Objective: Your task is to transcribe all of the data below exactly, omitting the images.

Data:
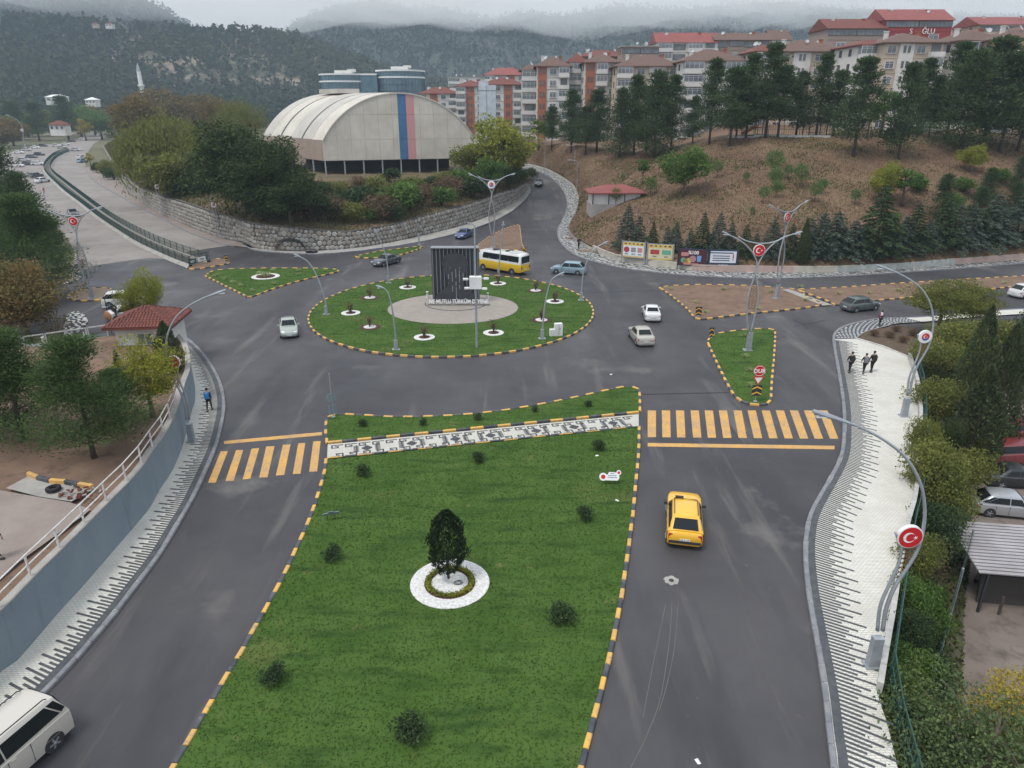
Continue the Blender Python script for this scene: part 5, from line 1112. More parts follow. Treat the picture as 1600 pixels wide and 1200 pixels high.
# ---- dry grass and scrub litter on the slopes
def scatter(o,n,size,m,name,label,aspect=.3,up=.5,keep=None,rows=None):
    me=o.data; V=np.array([v.co[:] for v in me.vertices]); Fc=np.array([p.vertices[:] for p in me.polygons]); A=np.linalg.norm(np.cross(V[Fc[:,1]]-V[Fc[:,0]],V[Fc[:,3]]-V[Fc[:,0]]),axis=1)
    if rows: A[rows:]=0
    idx=rng.choice(len(Fc),size=n,p=A/A.sum()); u=rng.uniform(size=(n,1)); v=rng.uniform(size=(n,1)); f=Fc[idx]
    P=V[f[:,0]]*(1-u)*(1-v)+V[f[:,1]]*u*(1-v)+V[f[:,2]]*u*v+V[f[:,3]]*(1-u)*v
    if keep is not None: P=P[keep(P)]
    P[:,2]+=size*.4; o2=inst(name,leaves(name,P,size,m,aspect,dirs=np.tile([0,0,up],(len(P),1)),jit=.6)); tag(o2,label,kind='stuff'); return P
M_dry=mat('dry_grass_blades',(.21,.145,.08),.95,(.14,.088,.055),.25,4,isl=.8,isl_col=(.12,.09,.045),spec=.1)
M_weed=mat('green_weed_blades',(.075,.11,.03),.9,(.11,.12,.04),.4,4,isl=.8,isl_col=(.05,.06,.02),spec=.1)
def nmask(P,f,t,s=0): return np.array([noise.fractal(Vector((p[0]*f,p[1]*f,p[2]*f*2+s)),1,2,3)>t for p in P])
scatter(HILL,55000,.17,M_dry,'dry_grass','dry straw grass over the right hillside',.28,1,rows=14*119)
scatter(HILL,40000,.2,M_weed,'weeds','patches of green weeds on the right hillside',.3,1,keep=lambda P:nmask(P,.12,.08),rows=14*119)
scatter(MIDH,22000,.26,M_dry,'dry_grass','dry grass on the bank below the sports hall',.28,1,rows=9*(nn-1))
scatter(MIDH,20000,.26,M_weed,'weeds','green weeds on the bank below the sports hall',.3,1,rows=9*(nn-1))
for o in [x for x in S.objects if x.name.startswith('embankment')]: scatter(o,9000,.17,M_weed,'weeds','weeds covering the bank right of the footpath',.35,1)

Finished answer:
Continue the Blender Python script for this scene: part 5, from line 1112. More parts follow. Treat the picture as 1600 pixels wide and 1200 pixels high.
# ---- dry grass and scrub litter on the slopes
def scatter(o,n,size,m,name,label,aspect=.3,up=.5,keep=None,rows=None):
    me=o.data; V=np.array([v.co[:] for v in me.vertices]); Fc=np.array([p.vertices[:] for p in me.polygons]); A=np.linalg.norm(np.cross(V[Fc[:,1]]-V[Fc[:,0]],V[Fc[:,3]]-V[Fc[:,0]]),axis=1)
    if rows: A[rows:]=0
    idx=rng.choice(len(Fc),size=n,p=A/A.sum()); u=rng.uniform(size=(n,1)); v=rng.uniform(size=(n,1)); f=Fc[idx]
    P=V[f[:,0]]*(1-u)*(1-v)+V[f[:,1]]*u*(1-v)+V[f[:,2]]*u*v+V[f[:,3]]*(1-u)*v
    if keep is not None: P=P[keep(P)]
    P[:,2]+=size*.4; o2=inst(name,leaves(name,P,size,m,aspect,dirs=np.tile([0,0,up],(len(P),1)),jit=.6)); tag(o2,label,kind='stuff'); return P
M_dry=mat('dry_grass_blades',(.21,.145,.08),.95,(.14,.088,.055),.25,4,isl=.8,isl_col=(.12,.09,.045),spec=.1)
M_weed=mat('green_weed_blades',(.075,.11,.03),.9,(.11,.12,.04),.4,4,isl=.8,isl_col=(.05,.06,.02),spec=.1)
def nmask(P,f,t,s=0): return np.array([noise.fractal(Vector((p[0]*f,p[1]*f,p[2]*f*2+s)),1,2,3)>t for p in P])
scatter(HILL,55000,.17,M_dry,'dry_grass','dry straw grass over the right hillside',.28,1,rows=14*119)
scatter(HILL,40000,.2,M_weed,'weeds','patches of green weeds on the right hillside',.3,1,keep=lambda P:nmask(P,.12,.08),rows=14*119)
scatter(MIDH,22000,.26,M_dry,'dry_grass','dry grass on the bank below the sports hall',.28,1,rows=9*(nn-1))
scatter(MIDH,20000,.26,M_weed,'weeds','green weeds on the bank below the sports hall',.3,1,rows=9*(nn-1))
for o in [x for x in S.objects if x.name.startswith('embankment')]: scatter(o,9000,.17,M_weed,'weeds','weeds covering the bank right of the footpath',.35,1)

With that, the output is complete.